8月20日、東京都千代田区立「内幸町ホール」で開催されたシャンソン・コンクールに、私の学生時代の飲み仲間のひとりが出場することになったため、久々の飲み会を兼ねて行ってきました。
このコンクールはシャンソン歌手の登竜門のひとつでもあります。
内幸町ホールの館長によれば、内幸町ホールでは年間 約400イベントが開催され、そのうち約200イベントがシャンソンかカンツォーネだそうです。
また、今回のコンクールへの出場者のひとりは、シャンソンの歌い手にとって「内幸町ホールは甲子園のようなものです」と話していました。
このコンクールは、プロ・アマ問わず、経歴・年齢問わず、国籍問わず、曲の長さも問わず、となっています。
今回、このコンクールには90数名が録音した音源を提出してエントリーし、テープでの音源1次審査・2次審査は公平を期すために名前、経歴を伏せたまま行われ、本選出場者32名が絞り込まれました。
残念ながら1名が体調不良で棄権したため、31名で争われました。その内訳は、男性5名、女性26名でした。
出場者はそれぞれ簡単な自己紹介をしてから歌い出します。
演奏活動をしているプロ、宮城県の高校の音楽教師、奈良県の中学の音楽教師、その娘の役者、講談師の中田陽子さん、6年前にご主人を亡くされた3人の子育てママ、3年前にご主人に先立たれた未亡人、などなど多彩でした。
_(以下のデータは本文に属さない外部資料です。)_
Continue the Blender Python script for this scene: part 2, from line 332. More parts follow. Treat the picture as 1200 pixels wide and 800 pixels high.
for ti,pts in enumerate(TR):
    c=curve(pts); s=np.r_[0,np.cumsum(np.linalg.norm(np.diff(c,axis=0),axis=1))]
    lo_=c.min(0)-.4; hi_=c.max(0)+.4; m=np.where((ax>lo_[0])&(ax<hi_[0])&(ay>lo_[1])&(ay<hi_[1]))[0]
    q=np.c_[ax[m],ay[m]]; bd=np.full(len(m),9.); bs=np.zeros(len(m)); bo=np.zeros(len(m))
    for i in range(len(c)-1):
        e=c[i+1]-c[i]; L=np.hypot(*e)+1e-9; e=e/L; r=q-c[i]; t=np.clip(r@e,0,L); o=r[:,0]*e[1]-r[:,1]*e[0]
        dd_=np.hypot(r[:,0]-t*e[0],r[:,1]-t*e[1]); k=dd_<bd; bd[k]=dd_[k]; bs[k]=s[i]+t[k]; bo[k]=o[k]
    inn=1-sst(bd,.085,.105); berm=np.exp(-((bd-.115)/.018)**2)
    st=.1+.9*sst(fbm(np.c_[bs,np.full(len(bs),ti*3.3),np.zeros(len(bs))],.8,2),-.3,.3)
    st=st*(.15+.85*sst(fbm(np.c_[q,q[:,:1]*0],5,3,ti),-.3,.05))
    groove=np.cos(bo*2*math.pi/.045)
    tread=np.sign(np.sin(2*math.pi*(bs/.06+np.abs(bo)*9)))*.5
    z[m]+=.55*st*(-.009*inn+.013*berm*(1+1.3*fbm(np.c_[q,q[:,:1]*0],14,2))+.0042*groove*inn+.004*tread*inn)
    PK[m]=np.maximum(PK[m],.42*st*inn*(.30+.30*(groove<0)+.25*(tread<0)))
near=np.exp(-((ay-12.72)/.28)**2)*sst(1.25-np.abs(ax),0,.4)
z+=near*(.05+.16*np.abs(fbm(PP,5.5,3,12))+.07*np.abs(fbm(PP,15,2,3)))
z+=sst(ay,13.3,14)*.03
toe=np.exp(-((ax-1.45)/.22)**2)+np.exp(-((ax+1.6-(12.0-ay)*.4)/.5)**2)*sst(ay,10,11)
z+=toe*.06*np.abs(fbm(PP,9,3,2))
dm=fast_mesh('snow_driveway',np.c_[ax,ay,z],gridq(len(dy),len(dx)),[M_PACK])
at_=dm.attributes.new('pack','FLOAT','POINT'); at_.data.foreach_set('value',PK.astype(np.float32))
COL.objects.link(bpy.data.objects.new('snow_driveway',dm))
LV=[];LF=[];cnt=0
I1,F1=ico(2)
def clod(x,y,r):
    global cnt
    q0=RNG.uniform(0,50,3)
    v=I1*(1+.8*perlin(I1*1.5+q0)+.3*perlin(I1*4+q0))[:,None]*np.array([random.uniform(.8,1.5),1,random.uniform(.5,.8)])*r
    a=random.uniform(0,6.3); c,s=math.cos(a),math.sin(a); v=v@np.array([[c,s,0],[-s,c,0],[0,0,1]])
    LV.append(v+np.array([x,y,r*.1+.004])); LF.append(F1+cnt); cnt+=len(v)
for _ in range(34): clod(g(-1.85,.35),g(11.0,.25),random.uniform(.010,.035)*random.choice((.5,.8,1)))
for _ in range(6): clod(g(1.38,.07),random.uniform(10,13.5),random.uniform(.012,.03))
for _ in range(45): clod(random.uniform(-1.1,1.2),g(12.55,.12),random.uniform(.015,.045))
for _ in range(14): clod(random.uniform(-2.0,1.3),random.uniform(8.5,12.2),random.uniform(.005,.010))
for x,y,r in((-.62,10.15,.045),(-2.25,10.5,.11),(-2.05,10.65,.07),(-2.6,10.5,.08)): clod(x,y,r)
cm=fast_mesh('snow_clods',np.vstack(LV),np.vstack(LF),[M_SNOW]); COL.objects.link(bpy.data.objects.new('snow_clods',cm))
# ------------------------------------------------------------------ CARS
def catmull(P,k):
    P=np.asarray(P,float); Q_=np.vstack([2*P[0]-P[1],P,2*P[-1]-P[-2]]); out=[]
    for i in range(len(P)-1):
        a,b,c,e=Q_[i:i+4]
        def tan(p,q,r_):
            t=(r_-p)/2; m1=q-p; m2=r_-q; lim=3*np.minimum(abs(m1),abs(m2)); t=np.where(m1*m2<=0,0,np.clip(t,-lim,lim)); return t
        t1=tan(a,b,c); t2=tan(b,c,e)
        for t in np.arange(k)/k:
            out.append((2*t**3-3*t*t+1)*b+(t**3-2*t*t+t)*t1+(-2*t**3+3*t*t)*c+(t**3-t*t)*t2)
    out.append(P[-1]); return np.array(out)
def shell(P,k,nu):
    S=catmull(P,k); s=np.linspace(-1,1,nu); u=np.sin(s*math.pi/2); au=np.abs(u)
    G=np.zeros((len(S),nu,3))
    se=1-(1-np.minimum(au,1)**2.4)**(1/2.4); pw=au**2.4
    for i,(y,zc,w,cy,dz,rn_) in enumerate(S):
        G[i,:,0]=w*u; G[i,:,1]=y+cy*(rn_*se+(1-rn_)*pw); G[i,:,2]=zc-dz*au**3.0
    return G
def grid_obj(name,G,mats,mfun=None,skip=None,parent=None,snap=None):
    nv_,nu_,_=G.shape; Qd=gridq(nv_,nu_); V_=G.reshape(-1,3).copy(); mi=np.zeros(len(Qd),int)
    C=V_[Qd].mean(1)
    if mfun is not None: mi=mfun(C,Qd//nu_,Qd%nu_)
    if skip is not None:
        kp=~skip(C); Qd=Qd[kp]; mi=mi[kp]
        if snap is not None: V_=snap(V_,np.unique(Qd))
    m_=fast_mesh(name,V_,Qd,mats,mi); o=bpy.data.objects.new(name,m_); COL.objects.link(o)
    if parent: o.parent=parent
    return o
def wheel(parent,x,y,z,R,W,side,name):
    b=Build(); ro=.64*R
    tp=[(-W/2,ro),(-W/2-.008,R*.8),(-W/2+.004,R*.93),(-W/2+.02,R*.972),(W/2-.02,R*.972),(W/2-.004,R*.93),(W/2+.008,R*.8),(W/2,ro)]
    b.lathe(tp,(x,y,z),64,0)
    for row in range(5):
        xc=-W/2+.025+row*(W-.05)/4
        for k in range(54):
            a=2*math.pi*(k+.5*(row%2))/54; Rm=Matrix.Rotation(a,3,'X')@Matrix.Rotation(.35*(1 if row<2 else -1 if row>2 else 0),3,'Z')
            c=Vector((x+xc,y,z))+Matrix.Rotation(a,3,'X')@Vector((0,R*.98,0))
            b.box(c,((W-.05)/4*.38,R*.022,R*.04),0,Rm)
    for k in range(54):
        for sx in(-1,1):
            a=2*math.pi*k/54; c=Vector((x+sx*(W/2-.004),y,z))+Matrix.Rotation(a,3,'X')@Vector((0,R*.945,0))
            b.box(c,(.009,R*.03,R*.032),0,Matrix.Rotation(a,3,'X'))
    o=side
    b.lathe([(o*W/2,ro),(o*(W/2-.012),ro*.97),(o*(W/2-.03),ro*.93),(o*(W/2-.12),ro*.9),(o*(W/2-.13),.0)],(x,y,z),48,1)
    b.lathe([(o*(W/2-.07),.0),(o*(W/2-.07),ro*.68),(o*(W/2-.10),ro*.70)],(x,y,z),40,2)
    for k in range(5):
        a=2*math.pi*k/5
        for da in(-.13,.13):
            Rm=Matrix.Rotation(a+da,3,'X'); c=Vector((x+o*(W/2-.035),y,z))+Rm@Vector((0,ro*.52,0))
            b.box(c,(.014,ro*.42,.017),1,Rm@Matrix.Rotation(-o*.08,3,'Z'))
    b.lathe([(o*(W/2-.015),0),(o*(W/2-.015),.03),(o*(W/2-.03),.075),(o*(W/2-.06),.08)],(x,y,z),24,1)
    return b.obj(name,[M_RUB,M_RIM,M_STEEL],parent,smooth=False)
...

実力は拮抗していましたが、グランプリを受賞したのは神奈川県の江口純子さんでした。国立音楽大学ピアノ科卒業、ピアノ伴奏20年、弾き語り10数年、常葉短期大学講師で、歌うピアニストとしてかなり頻繁に演奏活動をしている人です。
審査員は5人で、NHK紅白歌合戦にも出場したことのある歌手のクミコさん、ベテランシャンソン歌手の広瀬敏郎さん、ライブハウス経営の高橋良吉さん、音楽プロデューサーの奥野秀樹さん、数十年「銀巴里」の専属ピアニストで、淡谷のり子、石井好子、芦野宏、美輪明宏など多数の歌手の伴奏を務め、金子由香利の専属ピアニストでもあった藤原和矢さんの5名でした。
今回のコンクールの締めに5人それぞれの審査員から講評がありましたが、その中で、広瀬敏郎さんからの講評がちょっと面白い内容でした。
それは、あまり差のないところで差をつけるのが審査員の仕事、いくら歌がうまくても、その前の挨拶でつまずくと印象が悪い、すべての点で差がなければ最後は容姿、見栄えも大きな要素、プロとアマとの違いはひと目でわかる、同じ曲を同じように歌っても何かが違う、それは何か? 場数です、といった内容でした。
そういえば、グランプリを獲得した江口さんは話し慣れていて、人間的な深みを感じさせる人でした。そして、軽く冗談を言って観客の笑いを誘いながら、語りから歌へとよどむことなく自然に流れていった印象がありました。
ゲストは、今年3月の、30才以下の次世代シャンソン歌手発掘コンテストで最優秀新人賞を受賞した薮内彩奈さん、先ほどの審査員の「見栄えも大切」が当てはまる人で、人気シャンソン歌手への階段を駆け上がっているようです。
場数も大切ですが、賞は歌い手に、プロの歌手としての自信と風格を与えます。
まさに、昨日素人、今日からプロです。
※添付画像は「シャンソンコンクール」のチラシです。